### Supplied data
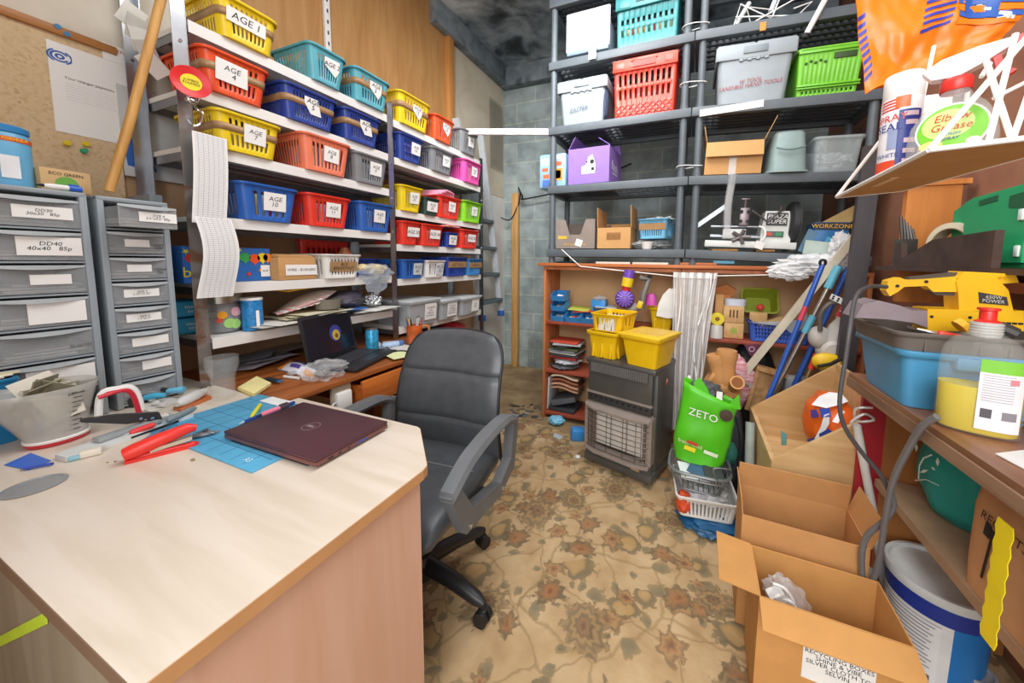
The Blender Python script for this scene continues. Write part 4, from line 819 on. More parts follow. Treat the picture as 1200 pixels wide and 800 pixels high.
mb = MB(FILM); mb.blob(dz(190, 462, ZD+.03), (.05, .06, .03), 22, .35, 5, sub=4, flat=ZD+.001) if False else mb.box(dz(138, 470, ZD+.004), (.06, .05, .006), (0, 0, .3), m=M('7fa89b', .4)); solo('green_packet', 'green printed packet seen through the jug handle', 'packet', mb)
random.seed(4); mb = MB(M('9b8560', .7))
for x, y, s_ in ((226, 539, .013), (135, 541, .006), (126, 542, .005), (25, 551, .006)): c = dz(x, y, ZD); mb.box((c.x, c.y, ZD+.0012), (s_, s_*.5, .0012), (0, 0, x))
solo('wood_chips', 'few brown chips scattered on the desk by the stapler', 'debris', mb)
# blue box at the left end
t = thing('blue_box', 'blue plastic box with a lid of papers at the left desk end', 'box', (-1.655, pX(20, 470, -1.655).y-.062, ZD+.0008), PI/2)
mb = MB(M('1f7fb5', .35)); shell(mb, .13, .11, .17, .006, .012, lip=.004); build('box_body', mb, t, solid=.003)
mb = MB(M('1a6f9f', .35)); mb.box((0, .055, .155), (.138, .118, .02), b=.004); build('rim', mb, t)
mb = MB(); 
for i in range(4): mb.box((.01*i-.015, .055, .172+.003*i), (.11, .09, .003), (0, 0, .1*i-.1), m=M(('e8dfbd', 'd6cfc3', 'efe9d9', 'e3d9b0')[i], .8))
o = build('paper_slips', mb); o.matrix_world = MW[t.name] @ Matrix.Translation(o.location); MW[o.name] = o.matrix_world.copy(); tag(o, 'cream paper slips on top of the blue box', 'paper')
# on top of the left tower
zt = 1.434
c = pZ(14, 220, zt); t = thing('wipes_tub', 'blue canister of wipes with orange band on the left drawer tower', 'tub', (-1.77, pX(14, 210, -1.725).y, zt), PI/2)
mb = MB(M('6db6e0', .35, var=.1, scale=9)); mb.lathe([(0, 0), (.044, 0), (.046, .004), (.046, .135), (.042, .142), (0, .142)], n=36); build('tub_body', mb, t)
mb = MB(M('2f86c4', .35)); mb.lathe([(.043, .142), (.0455, .145), (.0455, .158), (.04, .163), (0, .163)], n=36); build('lid', mb, t)
mb = MB(M('e2622a', .5)); mb.lathe([(.0463, .118), (.0468, .118), (.0468, .130), (.0463, .130)], n=36, closed=True); mb.text('NEW FORMULA', .009, (0, -.0475, .124), (1, 0, 0), (0, 0, 1), YLI); mb.label((0, -.0462, .05), (1, 0, 0), (0, 0, 1), .03, .06, '', m=M('e9eef2', .5)); build('printed_band', mb, t)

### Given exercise
Copy the listing exactly. Any image in it stays out of the copy.

### Answer in full
The Blender Python script for this scene continues. Write part 4, from line 819 on. More parts follow. Treat the picture as 1200 pixels wide and 800 pixels high.
mb = MB(FILM); mb.blob(dz(190, 462, ZD+.03), (.05, .06, .03), 22, .35, 5, sub=4, flat=ZD+.001) if False else mb.box(dz(138, 470, ZD+.004), (.06, .05, .006), (0, 0, .3), m=M('7fa89b', .4)); solo('green_packet', 'green printed packet seen through the jug handle', 'packet', mb)
random.seed(4); mb = MB(M('9b8560', .7))
for x, y, s_ in ((226, 539, .013), (135, 541, .006), (126, 542, .005), (25, 551, .006)): c = dz(x, y, ZD); mb.box((c.x, c.y, ZD+.0012), (s_, s_*.5, .0012), (0, 0, x))
solo('wood_chips', 'few brown chips scattered on the desk by the stapler', 'debris', mb)
# blue box at the left end
t = thing('blue_box', 'blue plastic box with a lid of papers at the left desk end', 'box', (-1.655, pX(20, 470, -1.655).y-.062, ZD+.0008), PI/2)
mb = MB(M('1f7fb5', .35)); shell(mb, .13, .11, .17, .006, .012, lip=.004); build('box_body', mb, t, solid=.003)
mb = MB(M('1a6f9f', .35)); mb.box((0, .055, .155), (.138, .118, .02), b=.004); build('rim', mb, t)
mb = MB(); 
for i in range(4): mb.box((.01*i-.015, .055, .172+.003*i), (.11, .09, .003), (0, 0, .1*i-.1), m=M(('e8dfbd', 'd6cfc3', 'efe9d9', 'e3d9b0')[i], .8))
o = build('paper_slips', mb); o.matrix_world = MW[t.name] @ Matrix.Translation(o.location); MW[o.name] = o.matrix_world.copy(); tag(o, 'cream paper slips on top of the blue box', 'paper')
# on top of the left tower
zt = 1.434
c = pZ(14, 220, zt); t = thing('wipes_tub', 'blue canister of wipes with orange band on the left drawer tower', 'tub', (-1.77, pX(14, 210, -1.725).y, zt), PI/2)
mb = MB(M('6db6e0', .35, var=.1, scale=9)); mb.lathe([(0, 0), (.044, 0), (.046, .004), (.046, .135), (.042, .142), (0, .142)], n=36); build('tub_body', mb, t)
mb = MB(M('2f86c4', .35)); mb.lathe([(.043, .142), (.0455, .145), (.0455, .158), (.04, .163), (0, .163)], n=36); build('lid', mb, t)
mb = MB(M('e2622a', .5)); mb.lathe([(.0463, .118), (.0468, .118), (.0468, .130), (.0463, .130)], n=36, closed=True); mb.text('NEW FORMULA', .009, (0, -.0475, .124), (1, 0, 0), (0, 0, 1), YLI); mb.label((0, -.0462, .05), (1, 0, 0), (0, 0, 1), .03, .06, '', m=M('e9eef2', .5)); build('printed_band', mb, t)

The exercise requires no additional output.